_Challenge_.
Your task is to quote the material that follows, in full and exactly.

# Provided material start

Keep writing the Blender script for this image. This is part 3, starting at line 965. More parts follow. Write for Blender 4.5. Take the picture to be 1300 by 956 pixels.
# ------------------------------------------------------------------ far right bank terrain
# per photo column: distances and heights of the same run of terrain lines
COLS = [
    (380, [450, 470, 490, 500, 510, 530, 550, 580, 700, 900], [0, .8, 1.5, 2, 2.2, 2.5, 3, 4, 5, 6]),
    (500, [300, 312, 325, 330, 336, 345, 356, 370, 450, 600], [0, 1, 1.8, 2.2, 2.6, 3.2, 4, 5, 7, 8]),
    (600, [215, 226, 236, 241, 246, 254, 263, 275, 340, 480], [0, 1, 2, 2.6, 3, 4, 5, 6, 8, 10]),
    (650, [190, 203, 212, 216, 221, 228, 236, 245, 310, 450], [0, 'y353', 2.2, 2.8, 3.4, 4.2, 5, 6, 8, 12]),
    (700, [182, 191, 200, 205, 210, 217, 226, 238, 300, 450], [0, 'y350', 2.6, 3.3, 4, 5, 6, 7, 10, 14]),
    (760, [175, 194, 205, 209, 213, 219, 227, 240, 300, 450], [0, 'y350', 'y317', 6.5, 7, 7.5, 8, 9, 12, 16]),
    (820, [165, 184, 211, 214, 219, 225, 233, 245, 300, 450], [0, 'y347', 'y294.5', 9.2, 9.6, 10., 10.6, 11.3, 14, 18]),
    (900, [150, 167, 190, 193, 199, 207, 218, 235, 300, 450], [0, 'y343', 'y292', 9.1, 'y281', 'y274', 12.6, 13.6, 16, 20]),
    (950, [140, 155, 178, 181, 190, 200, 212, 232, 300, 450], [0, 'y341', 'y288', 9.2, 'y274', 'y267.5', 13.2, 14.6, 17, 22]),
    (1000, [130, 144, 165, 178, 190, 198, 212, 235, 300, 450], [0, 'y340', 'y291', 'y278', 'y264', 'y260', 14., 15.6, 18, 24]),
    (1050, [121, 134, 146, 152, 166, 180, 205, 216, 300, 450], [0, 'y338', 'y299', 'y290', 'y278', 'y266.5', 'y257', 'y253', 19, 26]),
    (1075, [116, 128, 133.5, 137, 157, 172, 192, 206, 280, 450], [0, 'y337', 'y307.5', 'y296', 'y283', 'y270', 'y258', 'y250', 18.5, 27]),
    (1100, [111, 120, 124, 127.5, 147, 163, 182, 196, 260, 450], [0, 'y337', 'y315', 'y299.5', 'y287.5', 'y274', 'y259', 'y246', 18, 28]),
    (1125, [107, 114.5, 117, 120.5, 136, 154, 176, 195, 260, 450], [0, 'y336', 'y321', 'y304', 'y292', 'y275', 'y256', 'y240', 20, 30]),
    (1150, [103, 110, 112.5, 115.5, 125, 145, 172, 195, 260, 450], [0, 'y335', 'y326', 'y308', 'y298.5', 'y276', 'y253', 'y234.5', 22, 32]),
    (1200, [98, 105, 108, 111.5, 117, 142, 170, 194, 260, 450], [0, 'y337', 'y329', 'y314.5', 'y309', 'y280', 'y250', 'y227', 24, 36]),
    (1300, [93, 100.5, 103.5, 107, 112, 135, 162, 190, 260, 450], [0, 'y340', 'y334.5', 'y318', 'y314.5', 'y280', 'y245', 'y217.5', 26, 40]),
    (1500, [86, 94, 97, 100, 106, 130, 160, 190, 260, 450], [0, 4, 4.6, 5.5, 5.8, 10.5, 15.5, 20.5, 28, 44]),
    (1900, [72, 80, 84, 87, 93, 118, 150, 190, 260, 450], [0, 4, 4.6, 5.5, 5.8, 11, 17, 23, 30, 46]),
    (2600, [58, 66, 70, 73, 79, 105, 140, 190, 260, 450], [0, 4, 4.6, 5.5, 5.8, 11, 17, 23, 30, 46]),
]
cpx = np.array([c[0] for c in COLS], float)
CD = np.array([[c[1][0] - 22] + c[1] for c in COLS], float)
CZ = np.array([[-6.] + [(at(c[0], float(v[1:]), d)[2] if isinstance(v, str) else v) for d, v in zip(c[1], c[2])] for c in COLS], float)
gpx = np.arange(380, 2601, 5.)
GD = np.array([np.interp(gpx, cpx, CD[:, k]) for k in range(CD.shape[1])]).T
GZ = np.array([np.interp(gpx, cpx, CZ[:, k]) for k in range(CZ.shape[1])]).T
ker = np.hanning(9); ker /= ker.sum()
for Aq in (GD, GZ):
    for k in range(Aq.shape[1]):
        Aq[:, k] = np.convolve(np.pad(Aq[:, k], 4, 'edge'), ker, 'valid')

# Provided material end

_Task result_.
Keep writing the Blender script for this image. This is part 3, starting at line 965. More parts follow. Write for Blender 4.5. Take the picture to be 1300 by 956 pixels.
# ------------------------------------------------------------------ far right bank terrain
# per photo column: distances and heights of the same run of terrain lines
COLS = [
    (380, [450, 470, 490, 500, 510, 530, 550, 580, 700, 900], [0, .8, 1.5, 2, 2.2, 2.5, 3, 4, 5, 6]),
    (500, [300, 312, 325, 330, 336, 345, 356, 370, 450, 600], [0, 1, 1.8, 2.2, 2.6, 3.2, 4, 5, 7, 8]),
    (600, [215, 226, 236, 241, 246, 254, 263, 275, 340, 480], [0, 1, 2, 2.6, 3, 4, 5, 6, 8, 10]),
    (650, [190, 203, 212, 216, 221, 228, 236, 245, 310, 450], [0, 'y353', 2.2, 2.8, 3.4, 4.2, 5, 6, 8, 12]),
    (700, [182, 191, 200, 205, 210, 217, 226, 238, 300, 450], [0, 'y350', 2.6, 3.3, 4, 5, 6, 7, 10, 14]),
    (760, [175, 194, 205, 209, 213, 219, 227, 240, 300, 450], [0, 'y350', 'y317', 6.5, 7, 7.5, 8, 9, 12, 16]),
    (820, [165, 184, 211, 214, 219, 225, 233, 245, 300, 450], [0, 'y347', 'y294.5', 9.2, 9.6, 10., 10.6, 11.3, 14, 18]),
    (900, [150, 167, 190, 193, 199, 207, 218, 235, 300, 450], [0, 'y343', 'y292', 9.1, 'y281', 'y274', 12.6, 13.6, 16, 20]),
    (950, [140, 155, 178, 181, 190, 200, 212, 232, 300, 450], [0, 'y341', 'y288', 9.2, 'y274', 'y267.5', 13.2, 14.6, 17, 22]),
    (1000, [130, 144, 165, 178, 190, 198, 212, 235, 300, 450], [0, 'y340', 'y291', 'y278', 'y264', 'y260', 14., 15.6, 18, 24]),
    (1050, [121, 134, 146, 152, 166, 180, 205, 216, 300, 450], [0, 'y338', 'y299', 'y290', 'y278', 'y266.5', 'y257', 'y253', 19, 26]),
    (1075, [116, 128, 133.5, 137, 157, 172, 192, 206, 280, 450], [0, 'y337', 'y307.5', 'y296', 'y283', 'y270', 'y258', 'y250', 18.5, 27]),
    (1100, [111, 120, 124, 127.5, 147, 163, 182, 196, 260, 450], [0, 'y337', 'y315', 'y299.5', 'y287.5', 'y274', 'y259', 'y246', 18, 28]),
    (1125, [107, 114.5, 117, 120.5, 136, 154, 176, 195, 260, 450], [0, 'y336', 'y321', 'y304', 'y292', 'y275', 'y256', 'y240', 20, 30]),
    (1150, [103, 110, 112.5, 115.5, 125, 145, 172, 195, 260, 450], [0, 'y335', 'y326', 'y308', 'y298.5', 'y276', 'y253', 'y234.5', 22, 32]),
    (1200, [98, 105, 108, 111.5, 117, 142, 170, 194, 260, 450], [0, 'y337', 'y329', 'y314.5', 'y309', 'y280', 'y250', 'y227', 24, 36]),
    (1300, [93, 100.5, 103.5, 107, 112, 135, 162, 190, 260, 450], [0, 'y340', 'y334.5', 'y318', 'y314.5', 'y280', 'y245', 'y217.5', 26, 40]),
    (1500, [86, 94, 97, 100, 106, 130, 160, 190, 260, 450], [0, 4, 4.6, 5.5, 5.8, 10.5, 15.5, 20.5, 28, 44]),
    (1900, [72, 80, 84, 87, 93, 118, 150, 190, 260, 450], [0, 4, 4.6, 5.5, 5.8, 11, 17, 23, 30, 46]),
    (2600, [58, 66, 70, 73, 79, 105, 140, 190, 260, 450], [0, 4, 4.6, 5.5, 5.8, 11, 17, 23, 30, 46]),
]
cpx = np.array([c[0] for c in COLS], float)
CD = np.array([[c[1][0] - 22] + c[1] for c in COLS], float)
CZ = np.array([[-6.] + [(at(c[0], float(v[1:]), d)[2] if isinstance(v, str) else v) for d, v in zip(c[1], c[2])] for c in COLS], float)
gpx = np.arange(380, 2601, 5.)
GD = np.array([np.interp(gpx, cpx, CD[:, k]) for k in range(CD.shape[1])]).T
GZ = np.array([np.interp(gpx, cpx, CZ[:, k]) for k in range(CZ.shape[1])]).T
ker = np.hanning(9); ker /= ker.sum()
for Aq in (GD, GZ):
    for k in range(Aq.shape[1]):
        Aq[:, k] = np.convolve(np.pad(Aq[:, k], 4, 'edge'), ker, 'valid')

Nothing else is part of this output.